Parkinson made his name as a white-ball spinner of promise but his first-class record is exceptional – 98 wickets at 23.51 and in 2021 36 wickets at less than 21 as Lancashire fell agonisingly short of a first County Championship title since 2011.
Given the prodigious turn he is able to extract from even the most docile surface, it is worth, at the very least, to have Parkinson in the squad to give Root the option of having a bowler capable of producing moments of magic when wickets are hard to come by. Fielding Parkinson isn’t the risk it might seem. Over the last decade England have almost exclusively fielded five-man attacks, reducing the need of someone like Leach to perform a holding role. If someone has a tough Test, there are enough bowlers around to provide cover. And anyway, Parkinson isn’t the stereotypical leg-spinner who serves up a half-tracker an over – his economy rate in the 2021 County Championship was just 2.30 runs per over.
England shouldn’t be put off by the recent travails of Yasir Shah in Australia. The Pakistan leggie – who is quick through the air and bowls with a relatively flat trajectory – couldn’t be further away stylistically from Parkinson. As we all know, leg-spinners can thrive in Australia and aside from the obvious, Mitchell Swepson was one of the bowlers of last year’s Sheffield Shield, taking 32 wickets at 23.40.

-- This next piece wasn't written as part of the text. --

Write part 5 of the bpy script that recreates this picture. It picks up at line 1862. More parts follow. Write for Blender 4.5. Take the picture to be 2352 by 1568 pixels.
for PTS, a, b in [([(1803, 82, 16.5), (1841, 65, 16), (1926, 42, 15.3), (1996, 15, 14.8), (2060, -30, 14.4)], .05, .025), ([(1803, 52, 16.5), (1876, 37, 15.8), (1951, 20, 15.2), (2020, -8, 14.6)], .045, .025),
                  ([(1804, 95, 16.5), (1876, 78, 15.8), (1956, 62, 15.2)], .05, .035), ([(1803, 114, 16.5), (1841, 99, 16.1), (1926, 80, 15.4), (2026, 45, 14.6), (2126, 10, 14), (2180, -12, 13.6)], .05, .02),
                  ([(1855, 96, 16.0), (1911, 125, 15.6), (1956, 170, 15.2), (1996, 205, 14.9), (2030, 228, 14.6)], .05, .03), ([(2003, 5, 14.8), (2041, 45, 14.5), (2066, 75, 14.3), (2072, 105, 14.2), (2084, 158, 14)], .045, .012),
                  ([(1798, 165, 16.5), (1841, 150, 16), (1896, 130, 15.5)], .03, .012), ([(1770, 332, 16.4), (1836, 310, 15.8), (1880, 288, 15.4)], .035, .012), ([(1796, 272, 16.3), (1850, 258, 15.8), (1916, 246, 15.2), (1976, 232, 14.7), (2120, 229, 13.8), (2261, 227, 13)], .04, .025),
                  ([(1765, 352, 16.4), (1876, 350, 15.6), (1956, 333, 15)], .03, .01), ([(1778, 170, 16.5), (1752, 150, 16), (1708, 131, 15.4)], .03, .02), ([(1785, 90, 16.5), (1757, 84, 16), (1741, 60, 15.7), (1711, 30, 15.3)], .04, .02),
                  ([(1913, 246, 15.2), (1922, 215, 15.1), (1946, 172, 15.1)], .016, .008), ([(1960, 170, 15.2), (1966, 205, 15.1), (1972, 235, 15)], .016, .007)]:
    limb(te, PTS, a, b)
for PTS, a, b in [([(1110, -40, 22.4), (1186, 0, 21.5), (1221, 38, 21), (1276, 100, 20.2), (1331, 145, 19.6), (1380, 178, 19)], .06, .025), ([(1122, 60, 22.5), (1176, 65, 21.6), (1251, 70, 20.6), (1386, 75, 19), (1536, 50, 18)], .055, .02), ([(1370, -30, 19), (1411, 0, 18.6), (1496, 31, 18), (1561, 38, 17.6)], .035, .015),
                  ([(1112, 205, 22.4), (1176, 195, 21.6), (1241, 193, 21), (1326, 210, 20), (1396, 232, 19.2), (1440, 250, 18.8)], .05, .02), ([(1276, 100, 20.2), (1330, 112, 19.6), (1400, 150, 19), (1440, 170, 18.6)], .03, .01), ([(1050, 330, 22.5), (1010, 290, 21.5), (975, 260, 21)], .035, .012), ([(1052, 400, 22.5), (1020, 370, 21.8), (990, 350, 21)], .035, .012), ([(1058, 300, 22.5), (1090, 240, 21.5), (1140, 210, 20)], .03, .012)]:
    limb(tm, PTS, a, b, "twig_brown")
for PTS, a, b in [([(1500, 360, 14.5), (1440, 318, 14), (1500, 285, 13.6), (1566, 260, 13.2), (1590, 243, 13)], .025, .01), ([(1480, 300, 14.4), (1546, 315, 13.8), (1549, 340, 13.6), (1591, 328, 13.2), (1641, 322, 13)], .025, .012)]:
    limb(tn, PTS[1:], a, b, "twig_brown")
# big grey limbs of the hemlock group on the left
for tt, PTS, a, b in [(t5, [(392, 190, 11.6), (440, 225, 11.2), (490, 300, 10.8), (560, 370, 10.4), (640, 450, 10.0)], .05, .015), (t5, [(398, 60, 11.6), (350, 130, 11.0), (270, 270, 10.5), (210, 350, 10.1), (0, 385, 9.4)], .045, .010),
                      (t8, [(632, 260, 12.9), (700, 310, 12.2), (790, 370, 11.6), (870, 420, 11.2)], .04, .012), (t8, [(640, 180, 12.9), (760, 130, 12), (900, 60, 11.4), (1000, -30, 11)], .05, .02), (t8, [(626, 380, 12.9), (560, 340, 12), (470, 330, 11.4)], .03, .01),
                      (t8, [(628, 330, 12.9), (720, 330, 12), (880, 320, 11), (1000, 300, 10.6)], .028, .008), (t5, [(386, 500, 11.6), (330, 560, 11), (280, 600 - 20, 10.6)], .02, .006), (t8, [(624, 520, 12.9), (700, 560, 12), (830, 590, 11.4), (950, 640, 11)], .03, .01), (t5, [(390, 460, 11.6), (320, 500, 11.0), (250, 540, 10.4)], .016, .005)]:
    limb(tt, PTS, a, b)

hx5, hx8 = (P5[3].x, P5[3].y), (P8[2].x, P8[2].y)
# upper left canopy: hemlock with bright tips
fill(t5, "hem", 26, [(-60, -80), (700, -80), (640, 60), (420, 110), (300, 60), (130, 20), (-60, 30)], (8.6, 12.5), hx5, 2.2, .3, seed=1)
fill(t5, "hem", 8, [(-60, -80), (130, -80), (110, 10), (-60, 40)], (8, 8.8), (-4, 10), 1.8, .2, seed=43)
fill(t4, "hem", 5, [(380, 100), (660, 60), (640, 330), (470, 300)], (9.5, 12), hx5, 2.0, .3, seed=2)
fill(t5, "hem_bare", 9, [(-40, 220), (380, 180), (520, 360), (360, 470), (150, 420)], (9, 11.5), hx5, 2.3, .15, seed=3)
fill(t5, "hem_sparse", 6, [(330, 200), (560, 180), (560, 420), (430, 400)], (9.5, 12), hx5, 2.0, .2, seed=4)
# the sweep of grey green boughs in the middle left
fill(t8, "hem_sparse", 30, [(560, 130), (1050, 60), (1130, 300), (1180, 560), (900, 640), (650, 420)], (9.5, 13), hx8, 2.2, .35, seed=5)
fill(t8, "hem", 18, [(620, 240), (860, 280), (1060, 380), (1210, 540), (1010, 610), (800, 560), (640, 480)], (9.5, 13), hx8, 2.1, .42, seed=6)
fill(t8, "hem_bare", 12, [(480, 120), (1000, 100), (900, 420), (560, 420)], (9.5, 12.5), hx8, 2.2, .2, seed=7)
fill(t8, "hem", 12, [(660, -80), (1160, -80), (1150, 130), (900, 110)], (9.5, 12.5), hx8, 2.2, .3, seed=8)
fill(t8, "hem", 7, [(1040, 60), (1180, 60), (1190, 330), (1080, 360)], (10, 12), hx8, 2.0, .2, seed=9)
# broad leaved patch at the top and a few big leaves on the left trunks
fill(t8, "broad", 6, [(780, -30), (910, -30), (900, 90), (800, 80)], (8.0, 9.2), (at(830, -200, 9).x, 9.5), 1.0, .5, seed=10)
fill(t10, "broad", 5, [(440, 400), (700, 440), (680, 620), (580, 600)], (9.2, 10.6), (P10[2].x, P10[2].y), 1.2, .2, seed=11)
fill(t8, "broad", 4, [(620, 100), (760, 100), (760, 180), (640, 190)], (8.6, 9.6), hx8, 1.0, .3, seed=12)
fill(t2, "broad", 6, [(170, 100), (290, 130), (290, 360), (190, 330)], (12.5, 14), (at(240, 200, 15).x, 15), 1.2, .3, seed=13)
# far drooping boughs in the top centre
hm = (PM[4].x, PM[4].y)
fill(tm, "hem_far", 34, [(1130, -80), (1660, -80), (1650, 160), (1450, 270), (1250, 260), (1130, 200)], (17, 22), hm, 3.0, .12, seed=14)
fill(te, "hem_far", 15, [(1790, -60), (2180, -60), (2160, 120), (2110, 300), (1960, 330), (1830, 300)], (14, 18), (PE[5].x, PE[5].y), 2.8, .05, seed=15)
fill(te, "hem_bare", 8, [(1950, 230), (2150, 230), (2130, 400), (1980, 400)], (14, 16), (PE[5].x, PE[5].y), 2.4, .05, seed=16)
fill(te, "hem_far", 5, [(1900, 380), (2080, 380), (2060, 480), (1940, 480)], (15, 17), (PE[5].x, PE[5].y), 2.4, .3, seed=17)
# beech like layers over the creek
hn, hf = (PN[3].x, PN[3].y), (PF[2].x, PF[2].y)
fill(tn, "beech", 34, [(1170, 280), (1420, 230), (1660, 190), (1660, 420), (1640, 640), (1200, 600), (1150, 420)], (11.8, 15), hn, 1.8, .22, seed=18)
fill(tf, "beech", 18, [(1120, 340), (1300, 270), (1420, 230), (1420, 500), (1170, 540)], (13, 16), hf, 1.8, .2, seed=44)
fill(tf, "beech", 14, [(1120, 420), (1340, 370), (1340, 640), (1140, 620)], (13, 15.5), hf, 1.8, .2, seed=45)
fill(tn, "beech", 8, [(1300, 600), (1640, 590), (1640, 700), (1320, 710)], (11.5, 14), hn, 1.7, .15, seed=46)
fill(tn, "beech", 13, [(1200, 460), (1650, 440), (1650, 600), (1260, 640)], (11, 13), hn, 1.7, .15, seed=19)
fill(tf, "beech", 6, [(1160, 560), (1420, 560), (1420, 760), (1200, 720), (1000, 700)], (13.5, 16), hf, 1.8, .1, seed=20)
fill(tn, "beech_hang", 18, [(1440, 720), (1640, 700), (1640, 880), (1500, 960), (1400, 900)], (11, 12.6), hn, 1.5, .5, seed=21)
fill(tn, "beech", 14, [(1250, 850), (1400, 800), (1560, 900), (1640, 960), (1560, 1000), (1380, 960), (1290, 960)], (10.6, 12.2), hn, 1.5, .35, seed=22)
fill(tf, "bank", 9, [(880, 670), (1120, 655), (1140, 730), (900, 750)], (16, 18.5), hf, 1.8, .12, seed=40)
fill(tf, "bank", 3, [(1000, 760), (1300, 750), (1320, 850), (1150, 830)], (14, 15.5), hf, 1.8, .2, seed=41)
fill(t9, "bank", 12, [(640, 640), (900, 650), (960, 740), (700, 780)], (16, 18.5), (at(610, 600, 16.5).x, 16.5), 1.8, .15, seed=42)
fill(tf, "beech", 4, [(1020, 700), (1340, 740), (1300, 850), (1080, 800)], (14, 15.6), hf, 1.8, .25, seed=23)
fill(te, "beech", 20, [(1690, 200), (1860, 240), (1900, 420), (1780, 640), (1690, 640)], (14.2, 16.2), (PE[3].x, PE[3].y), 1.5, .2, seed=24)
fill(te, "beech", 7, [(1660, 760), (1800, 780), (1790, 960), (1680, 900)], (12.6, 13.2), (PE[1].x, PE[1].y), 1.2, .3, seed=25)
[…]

Parkinson has grabbed the attention of another Australian leg-spinner. “I think Matt Parkinson is very, very good,” said Shane Warne earlier this year. “I really like the look of the way he bowls and he is a great addition to the white-ball cricket, but also I see him playing a huge part in Test cricket, especially in Australia.
“I wouldn’t be surprised in that first Test match at the Gabba if he is pencilled in the XI. I think of the Australian conditions, the pace he bowls, the amount of bounce and spin he gets, I think he is perfectly suited to Australian conditions.”
If there’s one thing worth listening to Warne on, it’s bowling leg-spin in Australia. Like Leach, you get the impression that the England camp doesn’t fully trust Parkinson. He wasn’t included in any of the squads for the home India series and was recently not even named as one of the reserves for the T20 World Cup. But if there’s one time to take a considered punt on him, it’s for the Ashes.